En outre, avant d'initier un dialogue avec les États membres des Nations unies lors du sommet, le CPS devrait assurer le suivi de la mise en œuvre de sa décision relative au bilan, à l'évaluation et à l'examen de l'APSA, autant d'étapes essentielles pour calibrer les besoins en matière de lutte contre l'insécurité en Afrique.
L'examen de l'APSA devrait inclure l'évaluation de l'efficacité des approches opérationnelles et des méthodes de travail en matière de prévention des conflits — notamment en ce qui concerne l'alerte précoce — et de ses capacités de médiation. Il est également important de consolider les compétences institutionnelles et d'améliorer la collaboration au sein et entre les différentes organisations de prévention des conflits. La nouvelle donne recherchée par le NAP devrait être mise à profit pour améliorer l'adhésion des États membres et son intégration dans les législations nationales.

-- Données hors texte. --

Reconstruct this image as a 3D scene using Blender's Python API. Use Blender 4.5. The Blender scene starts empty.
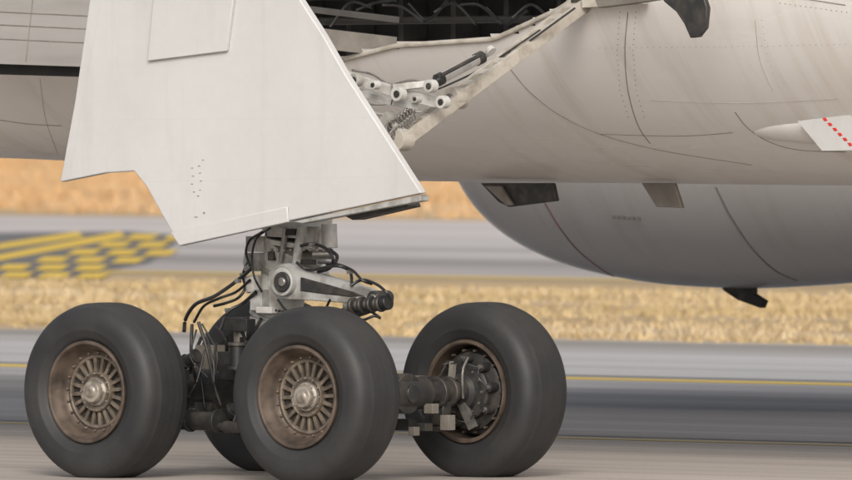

Les discussions sur l'APSA devraient également préciser le fonctionnement des mécanismes de déploiement des opérations de soutien de la paix et des interventions au titre des articles 4(h) et 4(j) de l'Acte constitutif de l'UA. Un bon point de départ consisterait à revoir le processus de prise de décision concernant le mandat de la Force africaine en attente (FAA) en déterminant les raisons pour lesquelles les États membres refusent d'y avoir recours pour faire face à l'insécurité. Compte tenu de l'utilisation croissante de mécanismes de sécurité ad hoc, l'UA doit également étudier et rationaliser les rôles de ces mécanismes dans le cadre de la FAA.